▶ _TASK GOAL_: Only one span of the listing below is wanted: the lines from the one with "What Blender Python" through the one with "cam.matrix_world = M", reproduced exactly, both ends kept.

BEGIN GIVEN RECORDS

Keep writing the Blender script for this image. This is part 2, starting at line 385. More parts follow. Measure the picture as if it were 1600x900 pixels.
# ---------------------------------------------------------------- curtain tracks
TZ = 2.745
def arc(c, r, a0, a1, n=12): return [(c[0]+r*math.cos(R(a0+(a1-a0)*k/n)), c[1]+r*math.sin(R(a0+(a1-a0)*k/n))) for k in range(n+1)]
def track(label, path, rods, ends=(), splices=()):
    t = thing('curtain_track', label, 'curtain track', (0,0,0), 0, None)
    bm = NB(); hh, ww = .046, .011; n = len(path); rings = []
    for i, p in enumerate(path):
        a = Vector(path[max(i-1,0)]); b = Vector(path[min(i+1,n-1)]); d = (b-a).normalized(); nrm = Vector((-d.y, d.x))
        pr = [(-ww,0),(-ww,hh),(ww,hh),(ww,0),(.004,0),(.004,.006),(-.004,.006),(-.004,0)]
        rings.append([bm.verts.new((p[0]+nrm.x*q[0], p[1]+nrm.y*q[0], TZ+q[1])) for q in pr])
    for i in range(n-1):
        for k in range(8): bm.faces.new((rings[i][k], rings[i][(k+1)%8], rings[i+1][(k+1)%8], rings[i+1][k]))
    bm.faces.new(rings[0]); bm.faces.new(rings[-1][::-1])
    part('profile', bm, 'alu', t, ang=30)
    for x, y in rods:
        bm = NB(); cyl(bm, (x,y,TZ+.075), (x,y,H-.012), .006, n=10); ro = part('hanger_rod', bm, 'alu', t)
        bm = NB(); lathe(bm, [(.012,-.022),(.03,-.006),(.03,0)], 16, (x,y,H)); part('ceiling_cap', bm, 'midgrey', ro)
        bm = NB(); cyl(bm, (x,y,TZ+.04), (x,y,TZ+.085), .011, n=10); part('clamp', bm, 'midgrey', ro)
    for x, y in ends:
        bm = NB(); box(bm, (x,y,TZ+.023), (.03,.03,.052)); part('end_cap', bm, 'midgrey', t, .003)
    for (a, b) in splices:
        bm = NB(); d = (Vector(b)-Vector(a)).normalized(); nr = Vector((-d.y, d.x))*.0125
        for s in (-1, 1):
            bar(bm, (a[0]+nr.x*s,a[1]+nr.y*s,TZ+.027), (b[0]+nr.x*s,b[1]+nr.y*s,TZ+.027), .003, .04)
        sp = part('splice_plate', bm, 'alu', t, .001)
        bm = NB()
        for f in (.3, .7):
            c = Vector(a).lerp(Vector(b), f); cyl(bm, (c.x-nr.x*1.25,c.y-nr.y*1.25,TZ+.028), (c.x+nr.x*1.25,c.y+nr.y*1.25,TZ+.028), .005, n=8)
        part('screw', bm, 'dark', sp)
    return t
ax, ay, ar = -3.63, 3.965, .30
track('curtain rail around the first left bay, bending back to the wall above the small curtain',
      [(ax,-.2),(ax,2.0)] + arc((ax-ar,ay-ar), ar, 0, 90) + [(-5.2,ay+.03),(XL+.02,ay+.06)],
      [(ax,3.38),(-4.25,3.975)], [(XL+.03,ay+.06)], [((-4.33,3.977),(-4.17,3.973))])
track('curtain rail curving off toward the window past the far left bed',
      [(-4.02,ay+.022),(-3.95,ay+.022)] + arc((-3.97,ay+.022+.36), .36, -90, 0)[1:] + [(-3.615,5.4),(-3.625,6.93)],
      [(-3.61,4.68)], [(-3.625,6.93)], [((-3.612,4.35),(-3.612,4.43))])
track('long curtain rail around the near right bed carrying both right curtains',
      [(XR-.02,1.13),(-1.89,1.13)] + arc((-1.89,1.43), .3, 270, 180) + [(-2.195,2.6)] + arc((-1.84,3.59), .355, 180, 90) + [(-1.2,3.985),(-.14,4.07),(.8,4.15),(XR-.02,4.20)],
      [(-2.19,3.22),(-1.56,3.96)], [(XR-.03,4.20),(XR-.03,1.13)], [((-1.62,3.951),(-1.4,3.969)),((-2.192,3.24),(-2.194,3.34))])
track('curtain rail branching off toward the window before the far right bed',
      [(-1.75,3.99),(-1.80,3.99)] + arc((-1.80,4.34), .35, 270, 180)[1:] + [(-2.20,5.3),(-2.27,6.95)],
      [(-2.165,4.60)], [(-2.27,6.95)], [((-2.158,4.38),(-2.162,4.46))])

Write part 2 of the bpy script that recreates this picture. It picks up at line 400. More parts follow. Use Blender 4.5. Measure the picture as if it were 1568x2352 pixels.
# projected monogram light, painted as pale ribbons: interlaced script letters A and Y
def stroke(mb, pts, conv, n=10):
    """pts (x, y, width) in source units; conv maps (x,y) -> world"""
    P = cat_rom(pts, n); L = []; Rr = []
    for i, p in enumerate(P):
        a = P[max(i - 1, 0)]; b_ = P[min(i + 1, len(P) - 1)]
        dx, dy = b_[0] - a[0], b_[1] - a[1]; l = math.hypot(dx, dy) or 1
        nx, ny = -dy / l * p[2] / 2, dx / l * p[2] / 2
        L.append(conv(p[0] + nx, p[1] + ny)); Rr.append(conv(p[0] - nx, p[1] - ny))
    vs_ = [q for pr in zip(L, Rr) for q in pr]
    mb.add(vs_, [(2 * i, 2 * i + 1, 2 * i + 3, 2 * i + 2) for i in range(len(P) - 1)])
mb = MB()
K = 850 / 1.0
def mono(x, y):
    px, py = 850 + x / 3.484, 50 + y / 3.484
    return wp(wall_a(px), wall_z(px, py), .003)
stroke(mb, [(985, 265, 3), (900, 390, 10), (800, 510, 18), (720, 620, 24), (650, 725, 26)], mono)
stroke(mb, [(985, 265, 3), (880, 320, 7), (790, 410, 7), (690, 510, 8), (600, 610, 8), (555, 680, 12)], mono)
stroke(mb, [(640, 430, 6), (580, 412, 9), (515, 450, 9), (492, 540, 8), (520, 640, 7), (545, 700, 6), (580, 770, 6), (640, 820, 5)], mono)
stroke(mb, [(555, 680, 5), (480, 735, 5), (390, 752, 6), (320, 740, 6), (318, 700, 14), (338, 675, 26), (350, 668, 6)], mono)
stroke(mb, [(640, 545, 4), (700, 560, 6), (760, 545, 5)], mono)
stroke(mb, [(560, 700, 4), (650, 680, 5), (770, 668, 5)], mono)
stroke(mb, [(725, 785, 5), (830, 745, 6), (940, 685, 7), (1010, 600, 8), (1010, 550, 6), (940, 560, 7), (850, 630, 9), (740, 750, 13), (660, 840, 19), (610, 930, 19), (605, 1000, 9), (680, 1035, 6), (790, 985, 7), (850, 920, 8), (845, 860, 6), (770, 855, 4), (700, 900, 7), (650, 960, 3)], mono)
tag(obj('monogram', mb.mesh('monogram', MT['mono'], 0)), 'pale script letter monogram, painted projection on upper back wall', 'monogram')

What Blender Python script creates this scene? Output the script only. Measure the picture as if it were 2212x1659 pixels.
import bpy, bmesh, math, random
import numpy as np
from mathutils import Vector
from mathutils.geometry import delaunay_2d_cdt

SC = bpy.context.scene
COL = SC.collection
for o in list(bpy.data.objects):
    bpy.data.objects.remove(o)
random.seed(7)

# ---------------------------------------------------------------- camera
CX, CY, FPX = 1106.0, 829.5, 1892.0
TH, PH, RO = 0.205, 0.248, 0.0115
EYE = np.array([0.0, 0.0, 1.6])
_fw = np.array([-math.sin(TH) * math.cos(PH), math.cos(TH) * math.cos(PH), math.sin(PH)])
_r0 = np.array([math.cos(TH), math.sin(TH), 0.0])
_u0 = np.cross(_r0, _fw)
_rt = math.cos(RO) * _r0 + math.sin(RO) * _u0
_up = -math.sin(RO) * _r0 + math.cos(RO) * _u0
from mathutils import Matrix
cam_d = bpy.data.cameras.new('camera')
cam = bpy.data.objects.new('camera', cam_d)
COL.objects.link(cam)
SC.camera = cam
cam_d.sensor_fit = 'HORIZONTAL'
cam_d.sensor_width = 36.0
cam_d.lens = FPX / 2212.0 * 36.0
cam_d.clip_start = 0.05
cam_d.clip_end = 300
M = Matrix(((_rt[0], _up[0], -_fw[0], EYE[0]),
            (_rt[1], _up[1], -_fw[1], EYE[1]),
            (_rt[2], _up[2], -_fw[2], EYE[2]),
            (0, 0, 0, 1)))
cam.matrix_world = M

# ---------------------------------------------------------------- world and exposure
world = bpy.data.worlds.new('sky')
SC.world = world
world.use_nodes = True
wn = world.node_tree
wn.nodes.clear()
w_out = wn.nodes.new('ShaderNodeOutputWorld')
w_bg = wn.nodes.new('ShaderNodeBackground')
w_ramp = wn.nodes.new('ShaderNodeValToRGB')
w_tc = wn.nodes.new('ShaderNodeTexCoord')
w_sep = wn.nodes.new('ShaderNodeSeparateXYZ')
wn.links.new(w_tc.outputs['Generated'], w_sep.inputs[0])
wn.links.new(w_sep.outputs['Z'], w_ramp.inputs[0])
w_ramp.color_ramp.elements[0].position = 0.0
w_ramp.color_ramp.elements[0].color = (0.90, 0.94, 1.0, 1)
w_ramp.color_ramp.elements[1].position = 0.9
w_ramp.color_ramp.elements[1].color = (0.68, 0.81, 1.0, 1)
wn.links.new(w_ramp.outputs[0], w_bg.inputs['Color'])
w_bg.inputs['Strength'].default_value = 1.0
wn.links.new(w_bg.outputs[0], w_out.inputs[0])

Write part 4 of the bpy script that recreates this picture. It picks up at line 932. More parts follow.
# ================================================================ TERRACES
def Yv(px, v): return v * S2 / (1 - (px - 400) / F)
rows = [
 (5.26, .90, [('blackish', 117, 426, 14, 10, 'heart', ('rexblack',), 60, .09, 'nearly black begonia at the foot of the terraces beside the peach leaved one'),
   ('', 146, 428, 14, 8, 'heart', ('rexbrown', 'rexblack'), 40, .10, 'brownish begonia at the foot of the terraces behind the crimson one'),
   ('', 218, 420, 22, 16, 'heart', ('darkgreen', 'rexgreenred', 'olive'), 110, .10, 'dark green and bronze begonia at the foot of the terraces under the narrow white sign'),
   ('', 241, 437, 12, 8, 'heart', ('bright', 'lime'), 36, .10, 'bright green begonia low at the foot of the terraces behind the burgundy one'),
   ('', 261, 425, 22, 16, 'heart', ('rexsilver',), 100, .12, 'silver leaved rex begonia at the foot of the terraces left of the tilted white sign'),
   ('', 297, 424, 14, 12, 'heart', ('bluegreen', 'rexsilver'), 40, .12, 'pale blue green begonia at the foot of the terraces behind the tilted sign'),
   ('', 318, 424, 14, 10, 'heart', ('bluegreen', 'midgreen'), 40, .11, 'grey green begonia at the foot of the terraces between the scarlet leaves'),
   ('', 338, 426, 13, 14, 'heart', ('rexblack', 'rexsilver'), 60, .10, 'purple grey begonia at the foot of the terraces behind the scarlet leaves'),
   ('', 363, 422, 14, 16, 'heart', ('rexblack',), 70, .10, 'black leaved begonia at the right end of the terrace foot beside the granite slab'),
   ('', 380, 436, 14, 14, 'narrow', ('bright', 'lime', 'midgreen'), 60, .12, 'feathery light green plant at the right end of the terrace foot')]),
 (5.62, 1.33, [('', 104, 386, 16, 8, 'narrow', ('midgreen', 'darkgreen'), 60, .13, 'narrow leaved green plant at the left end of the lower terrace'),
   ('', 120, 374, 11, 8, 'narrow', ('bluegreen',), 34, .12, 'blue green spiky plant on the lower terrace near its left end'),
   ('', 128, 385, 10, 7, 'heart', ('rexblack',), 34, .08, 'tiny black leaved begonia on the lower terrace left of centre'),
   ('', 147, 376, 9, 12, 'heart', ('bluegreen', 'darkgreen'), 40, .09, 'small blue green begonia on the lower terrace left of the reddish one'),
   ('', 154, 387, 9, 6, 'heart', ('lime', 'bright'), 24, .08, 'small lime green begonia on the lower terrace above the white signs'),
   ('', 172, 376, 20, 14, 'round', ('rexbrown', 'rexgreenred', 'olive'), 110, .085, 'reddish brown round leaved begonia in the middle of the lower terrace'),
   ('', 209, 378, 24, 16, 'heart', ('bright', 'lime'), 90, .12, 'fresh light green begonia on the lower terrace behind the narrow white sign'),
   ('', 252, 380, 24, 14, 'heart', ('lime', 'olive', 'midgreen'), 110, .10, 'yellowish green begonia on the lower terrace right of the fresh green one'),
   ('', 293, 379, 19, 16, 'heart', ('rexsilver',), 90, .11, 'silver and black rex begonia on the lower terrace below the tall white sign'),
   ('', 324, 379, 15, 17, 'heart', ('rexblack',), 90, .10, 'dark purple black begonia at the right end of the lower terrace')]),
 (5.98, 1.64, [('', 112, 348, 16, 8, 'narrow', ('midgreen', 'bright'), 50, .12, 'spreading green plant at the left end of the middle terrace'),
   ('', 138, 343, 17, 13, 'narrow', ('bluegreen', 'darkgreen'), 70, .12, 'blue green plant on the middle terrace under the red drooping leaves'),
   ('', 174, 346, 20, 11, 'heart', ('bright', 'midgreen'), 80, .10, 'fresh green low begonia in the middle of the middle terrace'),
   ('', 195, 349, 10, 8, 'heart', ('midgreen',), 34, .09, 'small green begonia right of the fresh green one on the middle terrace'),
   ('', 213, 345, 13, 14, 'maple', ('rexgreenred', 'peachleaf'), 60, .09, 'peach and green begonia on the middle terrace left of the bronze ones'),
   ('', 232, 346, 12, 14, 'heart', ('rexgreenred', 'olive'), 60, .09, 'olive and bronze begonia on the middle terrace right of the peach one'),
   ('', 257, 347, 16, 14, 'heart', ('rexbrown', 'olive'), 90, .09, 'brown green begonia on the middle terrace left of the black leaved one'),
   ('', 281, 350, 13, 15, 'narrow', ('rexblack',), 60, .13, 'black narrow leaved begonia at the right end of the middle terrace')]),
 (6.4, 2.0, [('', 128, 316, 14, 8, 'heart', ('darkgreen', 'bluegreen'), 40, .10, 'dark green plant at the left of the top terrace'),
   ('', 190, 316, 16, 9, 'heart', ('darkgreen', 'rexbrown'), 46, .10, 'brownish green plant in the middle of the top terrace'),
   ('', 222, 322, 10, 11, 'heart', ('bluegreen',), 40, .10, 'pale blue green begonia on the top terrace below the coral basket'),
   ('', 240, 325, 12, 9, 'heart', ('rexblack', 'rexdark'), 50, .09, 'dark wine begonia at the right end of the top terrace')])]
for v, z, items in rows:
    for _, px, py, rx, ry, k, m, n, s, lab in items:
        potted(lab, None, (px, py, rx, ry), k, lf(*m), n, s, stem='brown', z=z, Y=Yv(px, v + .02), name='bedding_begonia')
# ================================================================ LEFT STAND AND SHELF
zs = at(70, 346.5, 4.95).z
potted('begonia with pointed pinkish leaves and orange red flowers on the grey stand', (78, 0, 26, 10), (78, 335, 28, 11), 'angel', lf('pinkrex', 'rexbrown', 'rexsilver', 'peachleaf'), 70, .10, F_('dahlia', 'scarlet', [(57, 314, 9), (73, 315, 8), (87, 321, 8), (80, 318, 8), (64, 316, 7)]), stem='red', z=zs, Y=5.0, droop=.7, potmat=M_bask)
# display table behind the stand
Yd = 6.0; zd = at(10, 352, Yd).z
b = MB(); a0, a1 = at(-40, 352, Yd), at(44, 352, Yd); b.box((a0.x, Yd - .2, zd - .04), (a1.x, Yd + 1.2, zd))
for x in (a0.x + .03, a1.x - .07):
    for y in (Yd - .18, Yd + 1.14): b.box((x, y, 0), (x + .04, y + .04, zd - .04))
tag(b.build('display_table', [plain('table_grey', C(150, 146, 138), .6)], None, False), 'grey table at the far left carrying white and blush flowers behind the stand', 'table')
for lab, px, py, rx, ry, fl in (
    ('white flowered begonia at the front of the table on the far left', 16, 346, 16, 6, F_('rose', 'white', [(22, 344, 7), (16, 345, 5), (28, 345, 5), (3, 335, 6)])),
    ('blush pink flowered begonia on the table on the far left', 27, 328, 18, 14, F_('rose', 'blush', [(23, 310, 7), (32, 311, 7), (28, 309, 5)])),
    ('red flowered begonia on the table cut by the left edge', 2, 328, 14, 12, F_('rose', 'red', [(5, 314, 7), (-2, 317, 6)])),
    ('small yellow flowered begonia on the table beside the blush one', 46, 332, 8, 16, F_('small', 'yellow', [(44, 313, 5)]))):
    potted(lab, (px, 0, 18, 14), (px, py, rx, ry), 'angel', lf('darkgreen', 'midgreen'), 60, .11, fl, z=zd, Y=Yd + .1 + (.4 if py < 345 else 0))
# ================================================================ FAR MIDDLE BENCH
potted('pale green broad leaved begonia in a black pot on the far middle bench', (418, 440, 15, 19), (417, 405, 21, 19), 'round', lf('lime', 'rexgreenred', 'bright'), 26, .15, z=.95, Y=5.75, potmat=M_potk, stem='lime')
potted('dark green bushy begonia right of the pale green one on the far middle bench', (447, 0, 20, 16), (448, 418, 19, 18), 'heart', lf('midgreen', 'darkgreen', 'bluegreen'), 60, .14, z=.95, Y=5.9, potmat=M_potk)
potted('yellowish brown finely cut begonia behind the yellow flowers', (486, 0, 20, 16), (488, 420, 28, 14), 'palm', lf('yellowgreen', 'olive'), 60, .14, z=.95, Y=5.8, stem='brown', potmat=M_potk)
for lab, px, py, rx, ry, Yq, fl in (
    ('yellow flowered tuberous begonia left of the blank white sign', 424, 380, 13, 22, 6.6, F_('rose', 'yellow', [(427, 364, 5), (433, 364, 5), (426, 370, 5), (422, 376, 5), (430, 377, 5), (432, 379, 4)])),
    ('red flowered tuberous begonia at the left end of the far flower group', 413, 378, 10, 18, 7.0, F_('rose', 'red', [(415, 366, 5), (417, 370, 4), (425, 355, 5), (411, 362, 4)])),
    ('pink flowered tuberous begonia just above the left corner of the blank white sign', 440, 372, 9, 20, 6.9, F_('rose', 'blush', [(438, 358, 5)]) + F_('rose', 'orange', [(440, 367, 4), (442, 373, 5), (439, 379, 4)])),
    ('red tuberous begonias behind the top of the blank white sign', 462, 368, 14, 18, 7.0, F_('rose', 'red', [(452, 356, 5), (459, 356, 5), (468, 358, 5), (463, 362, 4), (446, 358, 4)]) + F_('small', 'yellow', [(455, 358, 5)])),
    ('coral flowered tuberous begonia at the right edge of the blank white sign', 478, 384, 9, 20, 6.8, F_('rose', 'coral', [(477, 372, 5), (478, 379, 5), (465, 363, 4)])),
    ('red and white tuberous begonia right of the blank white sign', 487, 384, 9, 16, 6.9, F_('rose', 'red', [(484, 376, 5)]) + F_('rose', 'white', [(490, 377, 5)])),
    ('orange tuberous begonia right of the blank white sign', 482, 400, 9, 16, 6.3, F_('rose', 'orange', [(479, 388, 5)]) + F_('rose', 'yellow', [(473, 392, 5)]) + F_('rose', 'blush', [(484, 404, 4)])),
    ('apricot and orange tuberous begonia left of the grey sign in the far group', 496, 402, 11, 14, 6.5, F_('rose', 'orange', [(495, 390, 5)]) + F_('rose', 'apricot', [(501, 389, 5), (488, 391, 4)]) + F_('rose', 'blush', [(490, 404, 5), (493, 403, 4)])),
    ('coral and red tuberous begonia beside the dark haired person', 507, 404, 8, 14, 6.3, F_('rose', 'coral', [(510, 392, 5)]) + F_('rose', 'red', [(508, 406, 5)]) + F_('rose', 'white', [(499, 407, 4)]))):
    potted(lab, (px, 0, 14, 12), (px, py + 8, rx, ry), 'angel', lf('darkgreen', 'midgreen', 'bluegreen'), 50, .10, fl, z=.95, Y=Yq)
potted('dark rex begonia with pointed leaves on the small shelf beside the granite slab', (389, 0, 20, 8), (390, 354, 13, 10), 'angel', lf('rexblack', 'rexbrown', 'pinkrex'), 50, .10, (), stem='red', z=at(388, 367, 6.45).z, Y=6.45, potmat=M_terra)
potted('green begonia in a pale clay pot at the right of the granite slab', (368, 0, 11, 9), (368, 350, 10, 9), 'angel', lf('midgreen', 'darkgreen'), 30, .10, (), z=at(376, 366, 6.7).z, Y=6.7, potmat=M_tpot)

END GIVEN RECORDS

▶ _CORRECT RESULT_:
What Blender Python script creates this scene? Output the script only. Measure the picture as if it were 2212x1659 pixels.
import bpy, bmesh, math, random
import numpy as np
from mathutils import Vector
from mathutils.geometry import delaunay_2d_cdt

SC = bpy.context.scene
COL = SC.collection
for o in list(bpy.data.objects):
    bpy.data.objects.remove(o)
random.seed(7)

# ---------------------------------------------------------------- camera
CX, CY, FPX = 1106.0, 829.5, 1892.0
TH, PH, RO = 0.205, 0.248, 0.0115
EYE = np.array([0.0, 0.0, 1.6])
_fw = np.array([-math.sin(TH) * math.cos(PH), math.cos(TH) * math.cos(PH), math.sin(PH)])
_r0 = np.array([math.cos(TH), math.sin(TH), 0.0])
_u0 = np.cross(_r0, _fw)
_rt = math.cos(RO) * _r0 + math.sin(RO) * _u0
_up = -math.sin(RO) * _r0 + math.cos(RO) * _u0
from mathutils import Matrix
cam_d = bpy.data.cameras.new('camera')
cam = bpy.data.objects.new('camera', cam_d)
COL.objects.link(cam)
SC.camera = cam
cam_d.sensor_fit = 'HORIZONTAL'
cam_d.sensor_width = 36.0
cam_d.lens = FPX / 2212.0 * 36.0
cam_d.clip_start = 0.05
cam_d.clip_end = 300
M = Matrix(((_rt[0], _up[0], -_fw[0], EYE[0]),
            (_rt[1], _up[1], -_fw[1], EYE[1]),
            (_rt[2], _up[2], -_fw[2], EYE[2]),
            (0, 0, 0, 1)))
cam.matrix_world = M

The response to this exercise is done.